◆ WORK REQUIRED: In your copy, leave out the pictures; write out all the data exactly.

◆ COLLECTED MATERIAL:

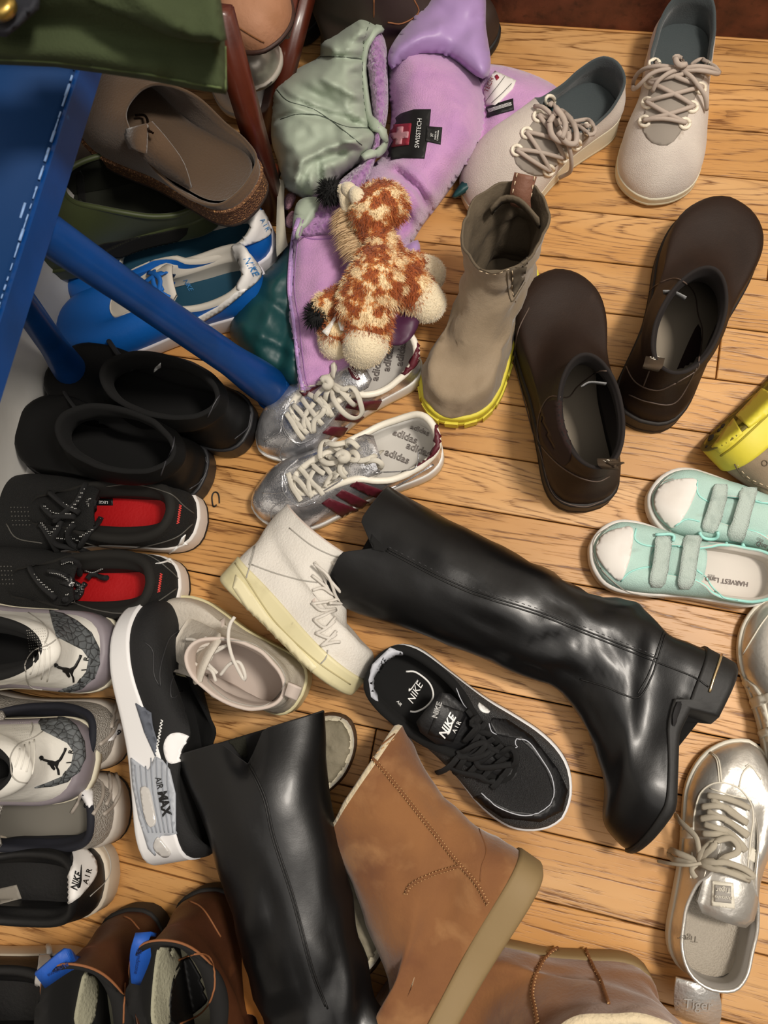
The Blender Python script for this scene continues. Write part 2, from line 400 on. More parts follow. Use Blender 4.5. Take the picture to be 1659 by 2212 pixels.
        def seg(a, b, l):
            (p, n), (q, k) = a, b; mid = (p + q) / 2 + s.M[:, 2] * l; p2 = p + n * r * .6; q2 = q + k * r * .6
            C = crv([p2 - n * .003, p2, p2 * .7 + mid * .3 + s.M[:, 2] * l * .35, mid, q2 * .7 + mid * .3 + s.M[:, 2] * l * .35, q2, q2 - k * .003], 14)
            A.add(tube(C, r, 7, flat, [s.M[:, 2]] * 14))
        if bars: seg(P[0][0], P[0][1], lift * .7)
        for i in range(len(P) - 1):
            if cross: seg(P[i][0], P[i + 1][1], lift); seg(P[i][1], P[i + 1][0], lift + r * 1.6 * max(flat, .5))
            else: seg(P[i + 1][0], P[i + 1][1], lift)
        return s.part(name, A.v, A.f, m, True, False)
LOWK = [(0, .02, 0, .074), (.05, .045, .22, .070), (.11, .13, .33, .062), (.18, .26, .35, .056), (.24, .38, .31, .062), (.285, .44, .26, .072), (.33, .51, .21, .068), (.40, .62, .15, .058), (.46, .685, .12, .052), (.5, .70, 0, .051)]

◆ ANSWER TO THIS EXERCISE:
The Blender Python script for this scene continues. Write part 2, from line 400 on. More parts follow. Use Blender 4.5. Take the picture to be 1659 by 2212 pixels.
        def seg(a, b, l):
            (p, n), (q, k) = a, b; mid = (p + q) / 2 + s.M[:, 2] * l; p2 = p + n * r * .6; q2 = q + k * r * .6
            C = crv([p2 - n * .003, p2, p2 * .7 + mid * .3 + s.M[:, 2] * l * .35, mid, q2 * .7 + mid * .3 + s.M[:, 2] * l * .35, q2, q2 - k * .003], 14)
            A.add(tube(C, r, 7, flat, [s.M[:, 2]] * 14))
        if bars: seg(P[0][0], P[0][1], lift * .7)
        for i in range(len(P) - 1):
            if cross: seg(P[i][0], P[i + 1][1], lift); seg(P[i][1], P[i + 1][0], lift + r * 1.6 * max(flat, .5))
            else: seg(P[i + 1][0], P[i + 1][1], lift)
        return s.part(name, A.v, A.f, m, True, False)
LOWK = [(0, .02, 0, .074), (.05, .045, .22, .070), (.11, .13, .33, .062), (.18, .26, .35, .056), (.24, .38, .31, .062), (.285, .44, .26, .072), (.33, .51, .21, .068), (.40, .62, .15, .058), (.46, .685, .12, .052), (.5, .70, 0, .051)]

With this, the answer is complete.